Over the last six months, I've come to understand. Over the last six months, I've swung around to basically being a single-issue voter myself.

What it comes down to is this.

I cannot vote for a party, or a candidate, who supports offshore "processing" (torture) of asylum seekers. I feel sickened and disgusted even thinking about the bipartisan support this inhumane, small-souled, and internationally illegal practice has from both the ALP and the Coalition. It actually makes my heart and body rebel viscerally at the idea of supporting this, even by implication, with my vote.

It doesn't matter what they say about economics, or domestic social policy, or education, or infrastructure, or taxation or health or the environment or defence or science. I have various views about all those things, of course, and I can see (some) differences between the two on some of these points, although, frankly, not nearly as much as there should be.

As long as there is only one party in Australia that categorically opposes offshore detention and the torture of asylum seekers, I cannot choose to vote any other way. I don't get past that first gate to even evaluate other issues, because this IS my threshhold issue, and it's never going to change.

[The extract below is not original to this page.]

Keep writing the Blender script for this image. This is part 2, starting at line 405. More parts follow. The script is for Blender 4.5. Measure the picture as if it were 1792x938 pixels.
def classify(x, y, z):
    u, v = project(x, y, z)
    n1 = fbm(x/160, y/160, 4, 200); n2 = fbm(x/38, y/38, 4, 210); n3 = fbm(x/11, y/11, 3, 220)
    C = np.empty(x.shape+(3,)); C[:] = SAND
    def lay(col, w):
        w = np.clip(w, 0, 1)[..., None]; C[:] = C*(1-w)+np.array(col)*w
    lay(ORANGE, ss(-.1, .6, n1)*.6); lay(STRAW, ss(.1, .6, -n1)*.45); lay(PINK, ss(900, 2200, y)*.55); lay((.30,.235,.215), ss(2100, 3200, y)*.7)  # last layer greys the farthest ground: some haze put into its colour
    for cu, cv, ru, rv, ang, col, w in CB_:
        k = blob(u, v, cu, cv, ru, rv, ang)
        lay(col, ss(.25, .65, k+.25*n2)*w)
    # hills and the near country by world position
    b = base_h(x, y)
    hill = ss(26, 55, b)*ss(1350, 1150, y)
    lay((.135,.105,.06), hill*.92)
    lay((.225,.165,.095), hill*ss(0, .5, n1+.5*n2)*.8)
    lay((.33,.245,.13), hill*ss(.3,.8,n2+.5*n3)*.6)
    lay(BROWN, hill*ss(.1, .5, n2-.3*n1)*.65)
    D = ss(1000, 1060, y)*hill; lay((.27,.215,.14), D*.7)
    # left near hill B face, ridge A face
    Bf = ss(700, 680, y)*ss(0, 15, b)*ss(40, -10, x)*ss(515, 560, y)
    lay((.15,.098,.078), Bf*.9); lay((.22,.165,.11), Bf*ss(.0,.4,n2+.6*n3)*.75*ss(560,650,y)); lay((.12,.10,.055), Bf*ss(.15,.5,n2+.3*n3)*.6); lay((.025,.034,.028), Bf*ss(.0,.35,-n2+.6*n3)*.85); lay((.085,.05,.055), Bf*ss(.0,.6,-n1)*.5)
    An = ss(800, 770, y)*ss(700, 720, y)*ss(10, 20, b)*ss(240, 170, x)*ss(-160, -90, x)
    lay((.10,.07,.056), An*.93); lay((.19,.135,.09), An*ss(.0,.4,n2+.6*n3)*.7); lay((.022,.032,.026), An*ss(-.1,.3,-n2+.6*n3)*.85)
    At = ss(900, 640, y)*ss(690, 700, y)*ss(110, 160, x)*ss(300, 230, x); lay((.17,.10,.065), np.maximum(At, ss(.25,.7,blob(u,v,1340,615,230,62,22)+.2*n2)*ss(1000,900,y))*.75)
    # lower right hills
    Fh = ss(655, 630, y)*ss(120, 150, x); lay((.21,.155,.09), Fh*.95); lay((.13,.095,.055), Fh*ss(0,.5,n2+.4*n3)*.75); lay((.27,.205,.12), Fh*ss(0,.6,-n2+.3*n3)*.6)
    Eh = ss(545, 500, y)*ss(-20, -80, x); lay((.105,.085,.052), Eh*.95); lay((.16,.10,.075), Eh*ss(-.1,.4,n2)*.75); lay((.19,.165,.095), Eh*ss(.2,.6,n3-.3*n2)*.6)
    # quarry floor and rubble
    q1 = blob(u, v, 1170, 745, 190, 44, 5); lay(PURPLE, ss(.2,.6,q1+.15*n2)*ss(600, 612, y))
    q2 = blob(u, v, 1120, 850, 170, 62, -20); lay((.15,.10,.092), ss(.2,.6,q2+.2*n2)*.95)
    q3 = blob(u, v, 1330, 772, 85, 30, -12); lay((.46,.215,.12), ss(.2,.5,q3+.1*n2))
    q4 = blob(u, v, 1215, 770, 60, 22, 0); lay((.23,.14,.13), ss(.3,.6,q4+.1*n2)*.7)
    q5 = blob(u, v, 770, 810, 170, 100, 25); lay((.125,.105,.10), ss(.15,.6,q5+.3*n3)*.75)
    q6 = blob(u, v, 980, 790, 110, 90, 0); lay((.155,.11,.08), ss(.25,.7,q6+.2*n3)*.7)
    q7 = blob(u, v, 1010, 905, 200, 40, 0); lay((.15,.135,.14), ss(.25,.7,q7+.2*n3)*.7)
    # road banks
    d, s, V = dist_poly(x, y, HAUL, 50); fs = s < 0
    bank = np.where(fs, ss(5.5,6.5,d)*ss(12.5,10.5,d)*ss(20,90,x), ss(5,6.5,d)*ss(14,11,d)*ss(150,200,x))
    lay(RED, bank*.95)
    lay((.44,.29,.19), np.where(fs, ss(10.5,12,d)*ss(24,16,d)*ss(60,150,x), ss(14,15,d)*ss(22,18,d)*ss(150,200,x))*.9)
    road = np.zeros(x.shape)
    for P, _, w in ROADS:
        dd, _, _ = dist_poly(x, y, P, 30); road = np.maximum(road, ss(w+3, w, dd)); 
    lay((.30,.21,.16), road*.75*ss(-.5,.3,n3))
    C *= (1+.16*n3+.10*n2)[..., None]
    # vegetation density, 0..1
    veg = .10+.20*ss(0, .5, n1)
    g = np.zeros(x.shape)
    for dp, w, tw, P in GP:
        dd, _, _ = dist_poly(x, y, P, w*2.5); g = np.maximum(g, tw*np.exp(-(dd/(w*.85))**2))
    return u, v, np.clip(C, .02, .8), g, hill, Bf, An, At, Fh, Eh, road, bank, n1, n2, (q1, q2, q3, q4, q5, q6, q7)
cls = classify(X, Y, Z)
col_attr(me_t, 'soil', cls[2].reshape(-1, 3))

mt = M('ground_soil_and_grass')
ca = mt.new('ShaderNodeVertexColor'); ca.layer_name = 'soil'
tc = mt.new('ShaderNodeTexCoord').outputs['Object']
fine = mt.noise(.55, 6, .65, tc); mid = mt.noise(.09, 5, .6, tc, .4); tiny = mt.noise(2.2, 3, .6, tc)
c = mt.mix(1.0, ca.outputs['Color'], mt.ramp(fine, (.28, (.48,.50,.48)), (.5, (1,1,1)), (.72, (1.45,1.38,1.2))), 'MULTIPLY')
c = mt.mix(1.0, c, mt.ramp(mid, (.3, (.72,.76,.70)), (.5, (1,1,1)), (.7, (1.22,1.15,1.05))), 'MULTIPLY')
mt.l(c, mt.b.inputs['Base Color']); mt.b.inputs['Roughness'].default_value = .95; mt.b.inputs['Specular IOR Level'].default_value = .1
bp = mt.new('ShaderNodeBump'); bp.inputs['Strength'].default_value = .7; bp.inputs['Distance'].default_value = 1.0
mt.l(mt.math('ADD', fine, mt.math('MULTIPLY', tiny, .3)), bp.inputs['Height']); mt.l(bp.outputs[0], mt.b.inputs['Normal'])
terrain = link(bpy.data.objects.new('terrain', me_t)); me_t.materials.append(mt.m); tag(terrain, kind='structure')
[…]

Thus, it's the Australian Greens for me. I think their policy positions in most areas are admirable, and I might well align with them anyway on the balance, but there is no argument to even be had, because the Greens are the only ones standing up against this atrocity and calling it out for what it is, so they are the only party I CAN vote for.

So that's the story of how I became a single-issue voter, and developed some insight into why others can be so committed to their One True Thing that it shapes their voting each and every time.